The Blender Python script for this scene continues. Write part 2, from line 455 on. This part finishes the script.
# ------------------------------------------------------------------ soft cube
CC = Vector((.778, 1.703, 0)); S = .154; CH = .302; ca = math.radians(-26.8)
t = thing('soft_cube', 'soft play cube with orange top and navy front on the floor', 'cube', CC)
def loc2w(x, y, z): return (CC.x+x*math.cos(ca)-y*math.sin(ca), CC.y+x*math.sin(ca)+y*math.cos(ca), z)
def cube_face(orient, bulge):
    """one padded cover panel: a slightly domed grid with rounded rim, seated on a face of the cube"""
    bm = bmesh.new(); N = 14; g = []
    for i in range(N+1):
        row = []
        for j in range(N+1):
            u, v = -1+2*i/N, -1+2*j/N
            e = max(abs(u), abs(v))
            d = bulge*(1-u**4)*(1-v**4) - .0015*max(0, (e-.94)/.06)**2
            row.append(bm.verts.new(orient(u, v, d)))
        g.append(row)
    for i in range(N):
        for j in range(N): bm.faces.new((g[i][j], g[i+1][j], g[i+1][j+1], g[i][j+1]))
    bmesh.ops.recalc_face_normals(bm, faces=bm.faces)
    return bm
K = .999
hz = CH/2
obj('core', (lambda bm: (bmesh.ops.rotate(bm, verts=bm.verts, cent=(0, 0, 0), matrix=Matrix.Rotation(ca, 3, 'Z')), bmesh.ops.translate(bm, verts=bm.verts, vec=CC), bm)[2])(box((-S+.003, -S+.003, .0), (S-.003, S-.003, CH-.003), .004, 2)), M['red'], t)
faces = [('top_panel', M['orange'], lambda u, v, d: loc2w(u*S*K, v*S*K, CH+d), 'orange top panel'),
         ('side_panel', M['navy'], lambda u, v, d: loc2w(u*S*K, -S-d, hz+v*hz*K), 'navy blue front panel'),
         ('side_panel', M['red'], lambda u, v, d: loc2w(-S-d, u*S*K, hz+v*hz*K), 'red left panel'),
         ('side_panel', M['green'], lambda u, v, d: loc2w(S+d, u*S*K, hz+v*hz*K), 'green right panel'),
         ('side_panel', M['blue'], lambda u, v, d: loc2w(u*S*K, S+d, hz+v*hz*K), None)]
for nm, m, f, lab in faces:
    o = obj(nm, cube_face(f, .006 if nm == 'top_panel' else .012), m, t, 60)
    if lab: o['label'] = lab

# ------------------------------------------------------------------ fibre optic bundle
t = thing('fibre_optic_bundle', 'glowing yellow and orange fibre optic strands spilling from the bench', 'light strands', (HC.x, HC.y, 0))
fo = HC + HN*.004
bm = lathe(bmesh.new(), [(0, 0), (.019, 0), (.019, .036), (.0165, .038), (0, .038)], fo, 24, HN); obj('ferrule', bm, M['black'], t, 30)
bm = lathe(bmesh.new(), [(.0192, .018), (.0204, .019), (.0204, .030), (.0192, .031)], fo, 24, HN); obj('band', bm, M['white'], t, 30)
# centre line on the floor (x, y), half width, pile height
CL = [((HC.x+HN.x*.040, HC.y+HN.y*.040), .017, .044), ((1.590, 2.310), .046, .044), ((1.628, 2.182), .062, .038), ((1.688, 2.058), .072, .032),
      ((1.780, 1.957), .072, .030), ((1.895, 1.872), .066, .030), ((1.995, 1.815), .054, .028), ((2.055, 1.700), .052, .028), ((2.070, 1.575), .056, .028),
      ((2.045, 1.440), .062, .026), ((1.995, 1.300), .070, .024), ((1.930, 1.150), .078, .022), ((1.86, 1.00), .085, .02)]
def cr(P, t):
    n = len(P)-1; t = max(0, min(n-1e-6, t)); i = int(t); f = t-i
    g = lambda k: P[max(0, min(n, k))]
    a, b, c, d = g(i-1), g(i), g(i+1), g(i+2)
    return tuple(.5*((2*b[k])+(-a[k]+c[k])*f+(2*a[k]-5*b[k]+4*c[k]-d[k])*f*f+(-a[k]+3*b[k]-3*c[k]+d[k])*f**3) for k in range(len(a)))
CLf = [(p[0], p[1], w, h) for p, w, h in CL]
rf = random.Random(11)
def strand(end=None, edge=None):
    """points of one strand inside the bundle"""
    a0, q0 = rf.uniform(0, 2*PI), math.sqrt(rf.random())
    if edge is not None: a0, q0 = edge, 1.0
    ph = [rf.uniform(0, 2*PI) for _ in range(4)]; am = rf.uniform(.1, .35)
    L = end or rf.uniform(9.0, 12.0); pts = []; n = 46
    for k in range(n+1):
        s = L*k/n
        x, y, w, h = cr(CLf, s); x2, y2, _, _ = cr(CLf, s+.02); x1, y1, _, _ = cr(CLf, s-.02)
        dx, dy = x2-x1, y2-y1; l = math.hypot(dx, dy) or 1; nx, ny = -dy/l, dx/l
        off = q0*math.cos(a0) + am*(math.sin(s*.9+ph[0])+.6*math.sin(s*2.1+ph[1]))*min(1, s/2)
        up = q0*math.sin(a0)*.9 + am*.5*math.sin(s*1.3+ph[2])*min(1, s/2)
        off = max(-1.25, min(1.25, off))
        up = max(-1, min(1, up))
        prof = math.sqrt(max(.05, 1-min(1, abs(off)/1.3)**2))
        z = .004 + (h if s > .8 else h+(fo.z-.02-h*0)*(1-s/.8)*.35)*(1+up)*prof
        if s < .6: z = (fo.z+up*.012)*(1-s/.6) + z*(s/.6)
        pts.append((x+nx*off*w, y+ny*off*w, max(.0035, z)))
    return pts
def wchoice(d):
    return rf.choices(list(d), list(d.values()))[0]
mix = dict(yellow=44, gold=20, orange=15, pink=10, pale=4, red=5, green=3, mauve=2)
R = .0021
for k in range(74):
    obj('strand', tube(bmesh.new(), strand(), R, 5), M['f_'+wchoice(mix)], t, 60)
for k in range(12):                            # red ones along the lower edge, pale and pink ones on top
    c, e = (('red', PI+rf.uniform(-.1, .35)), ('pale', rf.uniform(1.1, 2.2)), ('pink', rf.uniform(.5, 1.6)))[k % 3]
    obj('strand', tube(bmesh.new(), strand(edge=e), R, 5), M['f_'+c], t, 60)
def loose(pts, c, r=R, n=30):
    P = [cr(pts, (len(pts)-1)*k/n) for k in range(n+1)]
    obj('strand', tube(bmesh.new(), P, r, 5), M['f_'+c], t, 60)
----
*Prompt*
Please reproduce the entire listing, exactly as shown.

*Response to this task*
The Blender Python script for this scene continues. Write part 2, from line 455 on. This part finishes the script.
# ------------------------------------------------------------------ soft cube
CC = Vector((.778, 1.703, 0)); S = .154; CH = .302; ca = math.radians(-26.8)
t = thing('soft_cube', 'soft play cube with orange top and navy front on the floor', 'cube', CC)
def loc2w(x, y, z): return (CC.x+x*math.cos(ca)-y*math.sin(ca), CC.y+x*math.sin(ca)+y*math.cos(ca), z)
def cube_face(orient, bulge):
    """one padded cover panel: a slightly domed grid with rounded rim, seated on a face of the cube"""
    bm = bmesh.new(); N = 14; g = []
    for i in range(N+1):
        row = []
        for j in range(N+1):
            u, v = -1+2*i/N, -1+2*j/N
            e = max(abs(u), abs(v))
            d = bulge*(1-u**4)*(1-v**4) - .0015*max(0, (e-.94)/.06)**2
            row.append(bm.verts.new(orient(u, v, d)))
        g.append(row)
    for i in range(N):
        for j in range(N): bm.faces.new((g[i][j], g[i+1][j], g[i+1][j+1], g[i][j+1]))
    bmesh.ops.recalc_face_normals(bm, faces=bm.faces)
    return bm
K = .999
hz = CH/2
obj('core', (lambda bm: (bmesh.ops.rotate(bm, verts=bm.verts, cent=(0, 0, 0), matrix=Matrix.Rotation(ca, 3, 'Z')), bmesh.ops.translate(bm, verts=bm.verts, vec=CC), bm)[2])(box((-S+.003, -S+.003, .0), (S-.003, S-.003, CH-.003), .004, 2)), M['red'], t)
faces = [('top_panel', M['orange'], lambda u, v, d: loc2w(u*S*K, v*S*K, CH+d), 'orange top panel'),
         ('side_panel', M['navy'], lambda u, v, d: loc2w(u*S*K, -S-d, hz+v*hz*K), 'navy blue front panel'),
         ('side_panel', M['red'], lambda u, v, d: loc2w(-S-d, u*S*K, hz+v*hz*K), 'red left panel'),
         ('side_panel', M['green'], lambda u, v, d: loc2w(S+d, u*S*K, hz+v*hz*K), 'green right panel'),
         ('side_panel', M['blue'], lambda u, v, d: loc2w(u*S*K, S+d, hz+v*hz*K), None)]
for nm, m, f, lab in faces:
    o = obj(nm, cube_face(f, .006 if nm == 'top_panel' else .012), m, t, 60)
    if lab: o['label'] = lab

# ------------------------------------------------------------------ fibre optic bundle
t = thing('fibre_optic_bundle', 'glowing yellow and orange fibre optic strands spilling from the bench', 'light strands', (HC.x, HC.y, 0))
fo = HC + HN*.004
bm = lathe(bmesh.new(), [(0, 0), (.019, 0), (.019, .036), (.0165, .038), (0, .038)], fo, 24, HN); obj('ferrule', bm, M['black'], t, 30)
bm = lathe(bmesh.new(), [(.0192, .018), (.0204, .019), (.0204, .030), (.0192, .031)], fo, 24, HN); obj('band', bm, M['white'], t, 30)
# centre line on the floor (x, y), half width, pile height
CL = [((HC.x+HN.x*.040, HC.y+HN.y*.040), .017, .044), ((1.590, 2.310), .046, .044), ((1.628, 2.182), .062, .038), ((1.688, 2.058), .072, .032),
      ((1.780, 1.957), .072, .030), ((1.895, 1.872), .066, .030), ((1.995, 1.815), .054, .028), ((2.055, 1.700), .052, .028), ((2.070, 1.575), .056, .028),
      ((2.045, 1.440), .062, .026), ((1.995, 1.300), .070, .024), ((1.930, 1.150), .078, .022), ((1.86, 1.00), .085, .02)]
def cr(P, t):
    n = len(P)-1; t = max(0, min(n-1e-6, t)); i = int(t); f = t-i
    g = lambda k: P[max(0, min(n, k))]
    a, b, c, d = g(i-1), g(i), g(i+1), g(i+2)
    return tuple(.5*((2*b[k])+(-a[k]+c[k])*f+(2*a[k]-5*b[k]+4*c[k]-d[k])*f*f+(-a[k]+3*b[k]-3*c[k]+d[k])*f**3) for k in range(len(a)))
CLf = [(p[0], p[1], w, h) for p, w, h in CL]
rf = random.Random(11)
def strand(end=None, edge=None):
    """points of one strand inside the bundle"""
    a0, q0 = rf.uniform(0, 2*PI), math.sqrt(rf.random())
    if edge is not None: a0, q0 = edge, 1.0
    ph = [rf.uniform(0, 2*PI) for _ in range(4)]; am = rf.uniform(.1, .35)
    L = end or rf.uniform(9.0, 12.0); pts = []; n = 46
    for k in range(n+1):
        s = L*k/n
        x, y, w, h = cr(CLf, s); x2, y2, _, _ = cr(CLf, s+.02); x1, y1, _, _ = cr(CLf, s-.02)
        dx, dy = x2-x1, y2-y1; l = math.hypot(dx, dy) or 1; nx, ny = -dy/l, dx/l
        off = q0*math.cos(a0) + am*(math.sin(s*.9+ph[0])+.6*math.sin(s*2.1+ph[1]))*min(1, s/2)
        up = q0*math.sin(a0)*.9 + am*.5*math.sin(s*1.3+ph[2])*min(1, s/2)
        off = max(-1.25, min(1.25, off))
        up = max(-1, min(1, up))
        prof = math.sqrt(max(.05, 1-min(1, abs(off)/1.3)**2))
        z = .004 + (h if s > .8 else h+(fo.z-.02-h*0)*(1-s/.8)*.35)*(1+up)*prof
        if s < .6: z = (fo.z+up*.012)*(1-s/.6) + z*(s/.6)
        pts.append((x+nx*off*w, y+ny*off*w, max(.0035, z)))
    return pts
def wchoice(d):
    return rf.choices(list(d), list(d.values()))[0]
mix = dict(yellow=44, gold=20, orange=15, pink=10, pale=4, red=5, green=3, mauve=2)
R = .0021
for k in range(74):
    obj('strand', tube(bmesh.new(), strand(), R, 5), M['f_'+wchoice(mix)], t, 60)
for k in range(12):                            # red ones along the lower edge, pale and pink ones on top
    c, e = (('red', PI+rf.uniform(-.1, .35)), ('pale', rf.uniform(1.1, 2.2)), ('pink', rf.uniform(.5, 1.6)))[k % 3]
    obj('strand', tube(bmesh.new(), strand(edge=e), R, 5), M['f_'+c], t, 60)
def loose(pts, c, r=R, n=30):
    P = [cr(pts, (len(pts)-1)*k/n) for k in range(n+1)]
    obj('strand', tube(bmesh.new(), P, r, 5), M['f_'+c], t, 60)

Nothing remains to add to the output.